GX and LC's do have fancy bits here and there, but those technologies are usually heavily vetted before being incorporated. LC's KDSS adds complexity, but it's been put through its paces by plenty of owners and has proven to be a fairly robust system.
 

calicamper

Expedition Leader
Well I'm certainly willing to admit that Toyota has been resting on its laurels to some degree...I'd like to see updated engines and improvements to some of Toyota's older designs (the Tundra in particular). But I also don't think Toyota's current vehicles are at much of a disadvantage, if at all, when it comes to offering reliability and utilitarian performance. Is the Tundra the most refined and innovative 1/2 on the market? Not by a long shot. But it lasts for a long time and will handle abuse and high work loads very well...that's what most Toyota owners want out of their vehicles.

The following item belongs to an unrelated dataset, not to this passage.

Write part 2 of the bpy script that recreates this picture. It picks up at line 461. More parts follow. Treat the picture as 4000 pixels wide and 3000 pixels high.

I'm also no fan of the Tacoma's 3.5l v6...I'm sure it does well from an efficiency standpoint, but the torque delivery is lacking. It is derived from a car design, but then again so are the Colorado's 3.6l v6 and the Ranger's inline 4 ecoboost, neither of which get substantially better mpg's in the real world. I think the Colorado and Ranger have of the advantage of offering much more torquey engine options (GM's 2.8l diesel and Ranger's ecoboost). That advantage aside, the underlying platforms are no better than the Tacoma for offroad work and all-around utility. Arguably, the Tacoma is more offroad focused in its base form, whereas Ford and GM have to significantly modify their designs to provide better performance.

GX and LC's do have fancy bits here and there, but those technologies are usually heavily vetted before being incorporated. LC's KDSS adds complexity, but it's been put through its paces by plenty of owners and has proven to be a fairly robust system.
Adding tech content is the last effort to make dated platforms sellable. The GX and LC are so horribly bad regarding mileage and range they only sell the gas pigs here in the US. 99.9% of which are used as urban soccer mom rigs. I owned a J80 for 9 yrs trust me range and mileage matters if you really do Explore remote places.
 

Dalko43

Explorer
Adding tech content is the last effort to make dated platforms sellable. The GX and LC are so horribly bad regarding mileage and range they only sell the gas pigs here in the US. 99.9% of which are used as urban soccer mom rigs. I owned a J80 for 9 yrs trust me range and mileage matters if you really do Explore remote places.
The LC and LX might get driven around as urban soccer mom rigs (at least during their first ownership period) but they are sure as hell much more durable and longer lasting than the GM and Ford SUV's which engage in soccer mom duty. That's why Toyota SUV's sell so well on the used market, despite being gas pigs.